● YOUR GOAL:
The records below must be retyped exactly.

● RECORDED INFORMATION:

-- START --

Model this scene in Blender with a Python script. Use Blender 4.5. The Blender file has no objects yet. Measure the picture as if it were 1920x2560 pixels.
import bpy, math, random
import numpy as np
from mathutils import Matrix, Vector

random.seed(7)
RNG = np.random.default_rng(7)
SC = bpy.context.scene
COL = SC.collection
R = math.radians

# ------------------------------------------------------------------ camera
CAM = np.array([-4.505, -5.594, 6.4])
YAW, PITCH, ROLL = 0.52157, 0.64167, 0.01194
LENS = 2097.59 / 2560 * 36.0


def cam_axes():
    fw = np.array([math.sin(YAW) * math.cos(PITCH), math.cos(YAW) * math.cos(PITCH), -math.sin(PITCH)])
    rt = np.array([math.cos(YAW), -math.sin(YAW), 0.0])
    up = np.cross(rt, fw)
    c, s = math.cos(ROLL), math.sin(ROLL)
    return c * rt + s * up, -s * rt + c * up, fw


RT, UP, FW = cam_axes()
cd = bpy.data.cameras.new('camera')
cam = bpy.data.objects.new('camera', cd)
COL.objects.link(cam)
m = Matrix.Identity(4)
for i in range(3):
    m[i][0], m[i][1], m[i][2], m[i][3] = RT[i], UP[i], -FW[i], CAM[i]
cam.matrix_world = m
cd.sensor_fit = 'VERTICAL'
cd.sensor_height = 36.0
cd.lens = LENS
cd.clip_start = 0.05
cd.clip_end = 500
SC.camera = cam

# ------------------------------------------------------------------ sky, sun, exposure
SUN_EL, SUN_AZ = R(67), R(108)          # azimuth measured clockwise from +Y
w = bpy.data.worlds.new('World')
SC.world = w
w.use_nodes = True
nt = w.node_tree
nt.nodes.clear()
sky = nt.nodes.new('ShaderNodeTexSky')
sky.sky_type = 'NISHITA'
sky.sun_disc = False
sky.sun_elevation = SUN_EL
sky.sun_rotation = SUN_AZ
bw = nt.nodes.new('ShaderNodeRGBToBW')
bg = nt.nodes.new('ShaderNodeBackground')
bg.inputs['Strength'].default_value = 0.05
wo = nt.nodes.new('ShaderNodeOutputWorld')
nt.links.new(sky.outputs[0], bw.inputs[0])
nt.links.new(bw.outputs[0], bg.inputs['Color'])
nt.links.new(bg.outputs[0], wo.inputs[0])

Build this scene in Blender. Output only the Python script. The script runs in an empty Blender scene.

-- END --

● OUTPUT BELOW:
Model this scene in Blender with a Python script. Use Blender 4.5. The Blender file has no objects yet. Measure the picture as if it were 1920x2560 pixels.
import bpy, math, random
import numpy as np
from mathutils import Matrix, Vector

random.seed(7)
RNG = np.random.default_rng(7)
SC = bpy.context.scene
COL = SC.collection
R = math.radians

# ------------------------------------------------------------------ camera
CAM = np.array([-4.505, -5.594, 6.4])
YAW, PITCH, ROLL = 0.52157, 0.64167, 0.01194
LENS = 2097.59 / 2560 * 36.0


def cam_axes():
    fw = np.array([math.sin(YAW) * math.cos(PITCH), math.cos(YAW) * math.cos(PITCH), -math.sin(PITCH)])
    rt = np.array([math.cos(YAW), -math.sin(YAW), 0.0])
    up = np.cross(rt, fw)
    c, s = math.cos(ROLL), math.sin(ROLL)
    return c * rt + s * up, -s * rt + c * up, fw


RT, UP, FW = cam_axes()
cd = bpy.data.cameras.new('camera')
cam = bpy.data.objects.new('camera', cd)
COL.objects.link(cam)
m = Matrix.Identity(4)
for i in range(3):
    m[i][0], m[i][1], m[i][2], m[i][3] = RT[i], UP[i], -FW[i], CAM[i]
cam.matrix_world = m
cd.sensor_fit = 'VERTICAL'
cd.sensor_height = 36.0
cd.lens = LENS
cd.clip_start = 0.05
cd.clip_end = 500
SC.camera = cam

# ------------------------------------------------------------------ sky, sun, exposure
SUN_EL, SUN_AZ = R(67), R(108)          # azimuth measured clockwise from +Y
w = bpy.data.worlds.new('World')
SC.world = w
w.use_nodes = True
nt = w.node_tree
nt.nodes.clear()
sky = nt.nodes.new('ShaderNodeTexSky')
sky.sky_type = 'NISHITA'
sky.sun_disc = False
sky.sun_elevation = SUN_EL
sky.sun_rotation = SUN_AZ
bw = nt.nodes.new('ShaderNodeRGBToBW')
bg = nt.nodes.new('ShaderNodeBackground')
bg.inputs['Strength'].default_value = 0.05
wo = nt.nodes.new('ShaderNodeOutputWorld')
nt.links.new(sky.outputs[0], bw.inputs[0])
nt.links.new(bw.outputs[0], bg.inputs['Color'])
nt.links.new(bg.outputs[0], wo.inputs[0])

Build this scene in Blender. Output only the Python script. The script runs in an empty Blender scene.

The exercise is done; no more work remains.